··· Records for this exercise ···
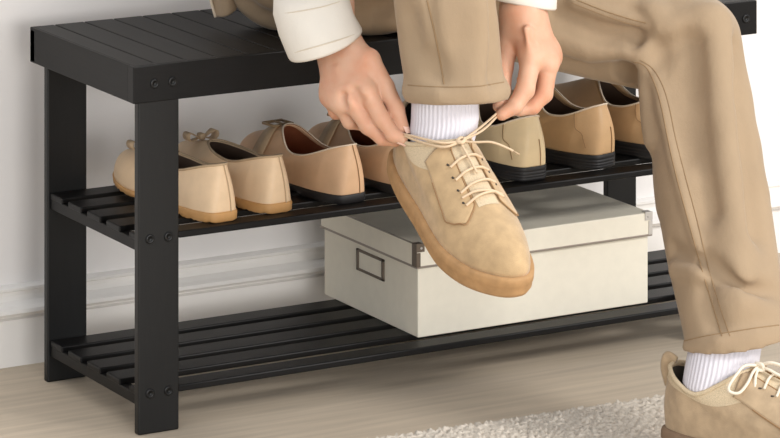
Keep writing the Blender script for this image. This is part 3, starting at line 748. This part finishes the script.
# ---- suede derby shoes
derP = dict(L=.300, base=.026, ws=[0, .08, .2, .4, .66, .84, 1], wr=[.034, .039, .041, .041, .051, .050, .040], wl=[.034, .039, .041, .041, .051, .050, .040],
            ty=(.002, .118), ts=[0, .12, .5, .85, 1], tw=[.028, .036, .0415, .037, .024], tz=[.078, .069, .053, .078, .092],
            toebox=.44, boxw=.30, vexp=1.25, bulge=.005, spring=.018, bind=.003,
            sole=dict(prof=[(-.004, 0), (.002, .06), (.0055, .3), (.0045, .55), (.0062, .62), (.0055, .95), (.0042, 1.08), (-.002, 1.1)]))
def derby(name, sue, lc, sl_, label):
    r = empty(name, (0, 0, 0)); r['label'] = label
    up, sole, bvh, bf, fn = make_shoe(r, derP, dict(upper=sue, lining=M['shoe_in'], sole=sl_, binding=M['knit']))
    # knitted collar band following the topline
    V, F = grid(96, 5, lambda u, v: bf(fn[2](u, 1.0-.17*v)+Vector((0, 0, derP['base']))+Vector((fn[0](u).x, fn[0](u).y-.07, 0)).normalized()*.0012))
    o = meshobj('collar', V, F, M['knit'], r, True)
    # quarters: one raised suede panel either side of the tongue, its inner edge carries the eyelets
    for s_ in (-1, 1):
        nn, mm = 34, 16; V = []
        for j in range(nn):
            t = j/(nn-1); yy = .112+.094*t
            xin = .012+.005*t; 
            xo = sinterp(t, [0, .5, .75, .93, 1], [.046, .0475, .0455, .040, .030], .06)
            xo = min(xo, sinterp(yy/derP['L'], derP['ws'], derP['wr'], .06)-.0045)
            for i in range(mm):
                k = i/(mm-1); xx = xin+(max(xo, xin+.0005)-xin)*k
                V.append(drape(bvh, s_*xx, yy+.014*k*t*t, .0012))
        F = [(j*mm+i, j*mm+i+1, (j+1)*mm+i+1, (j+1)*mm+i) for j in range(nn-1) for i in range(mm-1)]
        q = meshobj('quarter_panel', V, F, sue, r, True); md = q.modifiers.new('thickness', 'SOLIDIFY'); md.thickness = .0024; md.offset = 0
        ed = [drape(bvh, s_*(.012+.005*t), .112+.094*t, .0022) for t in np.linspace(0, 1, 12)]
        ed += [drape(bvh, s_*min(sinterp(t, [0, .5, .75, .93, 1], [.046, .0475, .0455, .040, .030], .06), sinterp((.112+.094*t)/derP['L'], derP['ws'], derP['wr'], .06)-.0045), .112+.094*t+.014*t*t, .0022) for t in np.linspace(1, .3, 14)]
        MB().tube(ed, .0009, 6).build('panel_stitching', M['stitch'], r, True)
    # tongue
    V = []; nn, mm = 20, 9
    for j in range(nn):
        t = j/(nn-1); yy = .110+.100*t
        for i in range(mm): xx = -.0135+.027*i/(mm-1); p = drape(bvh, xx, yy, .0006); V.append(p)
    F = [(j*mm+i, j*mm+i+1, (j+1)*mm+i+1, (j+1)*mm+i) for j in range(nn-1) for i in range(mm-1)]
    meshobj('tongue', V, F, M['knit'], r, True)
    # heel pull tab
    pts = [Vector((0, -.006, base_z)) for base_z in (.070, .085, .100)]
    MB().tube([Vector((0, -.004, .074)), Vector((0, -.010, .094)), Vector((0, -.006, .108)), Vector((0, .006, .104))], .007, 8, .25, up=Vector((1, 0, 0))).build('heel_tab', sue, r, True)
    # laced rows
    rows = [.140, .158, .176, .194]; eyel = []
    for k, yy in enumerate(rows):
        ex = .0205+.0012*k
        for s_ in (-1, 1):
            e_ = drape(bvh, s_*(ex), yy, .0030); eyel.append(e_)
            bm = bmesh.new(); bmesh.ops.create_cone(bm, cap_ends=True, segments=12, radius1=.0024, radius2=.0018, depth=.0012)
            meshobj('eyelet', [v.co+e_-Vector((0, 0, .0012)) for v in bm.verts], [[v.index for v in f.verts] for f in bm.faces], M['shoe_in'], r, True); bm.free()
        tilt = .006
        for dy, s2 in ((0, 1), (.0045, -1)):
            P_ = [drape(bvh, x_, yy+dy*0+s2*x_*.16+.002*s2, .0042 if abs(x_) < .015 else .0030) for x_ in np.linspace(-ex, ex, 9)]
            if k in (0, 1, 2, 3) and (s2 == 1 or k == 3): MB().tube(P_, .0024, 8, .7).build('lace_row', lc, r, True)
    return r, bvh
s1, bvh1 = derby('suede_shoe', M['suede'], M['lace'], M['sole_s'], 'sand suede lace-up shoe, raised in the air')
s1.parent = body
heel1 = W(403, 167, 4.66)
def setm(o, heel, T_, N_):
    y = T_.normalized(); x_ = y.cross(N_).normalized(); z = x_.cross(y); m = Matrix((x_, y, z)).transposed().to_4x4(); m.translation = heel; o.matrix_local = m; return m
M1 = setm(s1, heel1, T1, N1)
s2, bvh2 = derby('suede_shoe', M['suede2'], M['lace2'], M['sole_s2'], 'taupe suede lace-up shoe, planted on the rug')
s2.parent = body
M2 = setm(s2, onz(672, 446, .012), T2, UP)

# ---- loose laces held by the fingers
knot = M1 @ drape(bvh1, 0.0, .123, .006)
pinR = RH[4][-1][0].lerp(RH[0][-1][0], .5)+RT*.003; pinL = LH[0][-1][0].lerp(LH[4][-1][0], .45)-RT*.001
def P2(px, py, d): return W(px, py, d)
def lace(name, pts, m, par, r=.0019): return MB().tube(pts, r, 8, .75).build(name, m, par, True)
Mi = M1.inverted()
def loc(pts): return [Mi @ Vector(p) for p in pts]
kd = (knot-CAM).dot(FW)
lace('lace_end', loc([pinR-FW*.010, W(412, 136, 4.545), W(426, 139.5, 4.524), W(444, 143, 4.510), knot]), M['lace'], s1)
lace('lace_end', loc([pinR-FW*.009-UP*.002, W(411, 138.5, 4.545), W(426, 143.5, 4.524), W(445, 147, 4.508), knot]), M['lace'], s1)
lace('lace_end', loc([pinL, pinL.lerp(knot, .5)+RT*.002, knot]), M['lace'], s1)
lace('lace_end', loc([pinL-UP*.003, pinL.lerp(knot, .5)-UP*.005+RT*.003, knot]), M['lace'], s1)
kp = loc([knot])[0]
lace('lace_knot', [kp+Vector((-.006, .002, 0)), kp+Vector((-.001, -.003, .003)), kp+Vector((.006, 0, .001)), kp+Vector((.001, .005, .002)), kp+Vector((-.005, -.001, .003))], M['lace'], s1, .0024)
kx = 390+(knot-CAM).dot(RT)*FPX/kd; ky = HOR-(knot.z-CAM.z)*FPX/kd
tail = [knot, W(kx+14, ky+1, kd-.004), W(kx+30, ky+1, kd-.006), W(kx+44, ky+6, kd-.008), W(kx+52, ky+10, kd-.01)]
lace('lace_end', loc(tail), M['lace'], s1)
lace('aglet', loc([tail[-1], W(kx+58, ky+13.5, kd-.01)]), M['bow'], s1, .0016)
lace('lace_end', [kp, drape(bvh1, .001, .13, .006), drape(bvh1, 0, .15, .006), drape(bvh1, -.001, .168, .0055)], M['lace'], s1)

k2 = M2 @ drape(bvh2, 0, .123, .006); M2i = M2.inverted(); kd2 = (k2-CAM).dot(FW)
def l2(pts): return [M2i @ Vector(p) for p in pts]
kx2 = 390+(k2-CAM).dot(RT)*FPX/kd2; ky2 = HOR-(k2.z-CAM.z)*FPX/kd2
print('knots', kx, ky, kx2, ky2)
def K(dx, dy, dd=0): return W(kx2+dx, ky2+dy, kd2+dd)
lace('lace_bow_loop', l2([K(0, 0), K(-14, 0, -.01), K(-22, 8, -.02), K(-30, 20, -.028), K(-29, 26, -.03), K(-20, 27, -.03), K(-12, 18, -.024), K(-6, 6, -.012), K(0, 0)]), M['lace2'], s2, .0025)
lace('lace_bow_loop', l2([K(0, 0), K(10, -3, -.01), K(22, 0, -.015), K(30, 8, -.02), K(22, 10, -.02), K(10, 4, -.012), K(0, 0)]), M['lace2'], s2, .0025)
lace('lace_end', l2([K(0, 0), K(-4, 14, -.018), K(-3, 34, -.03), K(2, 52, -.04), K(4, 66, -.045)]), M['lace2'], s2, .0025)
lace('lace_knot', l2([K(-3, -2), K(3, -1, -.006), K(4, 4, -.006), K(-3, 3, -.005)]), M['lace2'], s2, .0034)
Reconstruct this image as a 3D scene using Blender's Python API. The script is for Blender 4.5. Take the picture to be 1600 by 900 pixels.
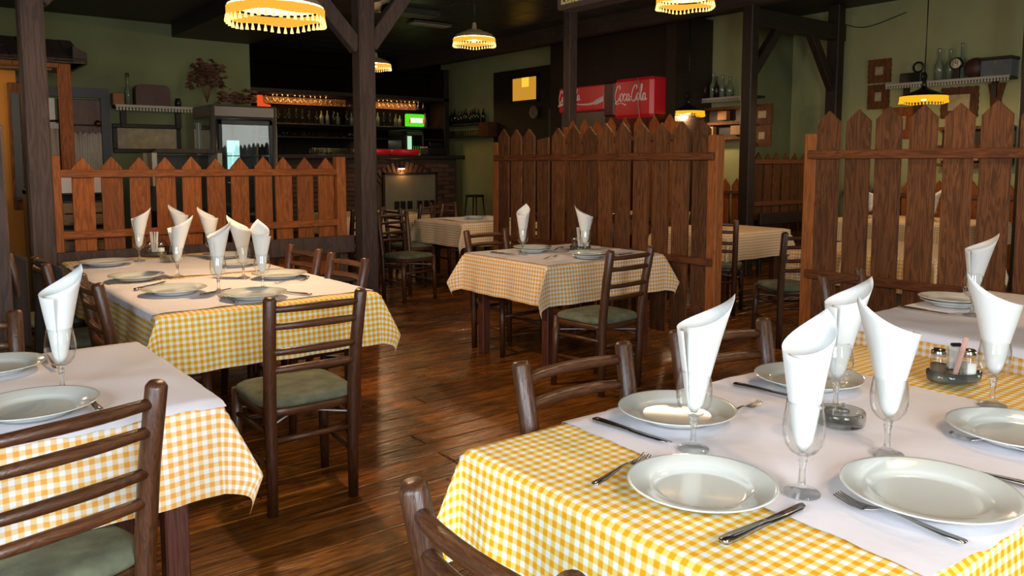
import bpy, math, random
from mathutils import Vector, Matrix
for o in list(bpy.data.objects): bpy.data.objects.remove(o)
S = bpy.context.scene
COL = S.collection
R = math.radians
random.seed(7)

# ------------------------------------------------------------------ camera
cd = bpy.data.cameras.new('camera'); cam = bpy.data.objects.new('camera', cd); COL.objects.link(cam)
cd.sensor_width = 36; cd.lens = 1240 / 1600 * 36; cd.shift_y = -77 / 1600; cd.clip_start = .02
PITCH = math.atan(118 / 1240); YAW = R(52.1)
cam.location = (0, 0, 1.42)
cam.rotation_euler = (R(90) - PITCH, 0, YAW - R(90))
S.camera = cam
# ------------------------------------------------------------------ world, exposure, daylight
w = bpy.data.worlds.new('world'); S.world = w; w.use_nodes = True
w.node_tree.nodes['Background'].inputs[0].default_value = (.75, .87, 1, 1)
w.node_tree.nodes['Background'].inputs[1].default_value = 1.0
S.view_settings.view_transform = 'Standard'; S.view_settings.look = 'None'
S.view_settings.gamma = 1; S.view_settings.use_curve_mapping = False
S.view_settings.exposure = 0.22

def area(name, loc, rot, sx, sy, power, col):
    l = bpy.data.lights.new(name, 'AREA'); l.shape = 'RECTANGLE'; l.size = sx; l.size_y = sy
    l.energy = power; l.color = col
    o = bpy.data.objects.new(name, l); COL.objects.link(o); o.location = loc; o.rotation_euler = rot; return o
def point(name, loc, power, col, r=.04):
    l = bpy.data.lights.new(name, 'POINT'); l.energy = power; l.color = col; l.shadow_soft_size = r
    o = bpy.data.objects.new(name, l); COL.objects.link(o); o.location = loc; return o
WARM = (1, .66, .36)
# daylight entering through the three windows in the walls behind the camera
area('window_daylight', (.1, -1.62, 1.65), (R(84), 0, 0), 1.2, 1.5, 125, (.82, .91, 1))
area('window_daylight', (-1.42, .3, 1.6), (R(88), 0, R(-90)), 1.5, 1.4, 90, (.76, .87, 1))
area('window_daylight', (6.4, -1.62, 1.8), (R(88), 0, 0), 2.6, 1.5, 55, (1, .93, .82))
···
- What you are asked to do
Return all lines with the word "image" in them.

- Task response
Keep writing the Blender script for this image. This is part 3, starting at line 748. This part finishes the script.
Reconstruct this image as a 3D scene using Blender's Python API. The script is for Blender 4.5. Take the picture to be 1600 by 900 pixels.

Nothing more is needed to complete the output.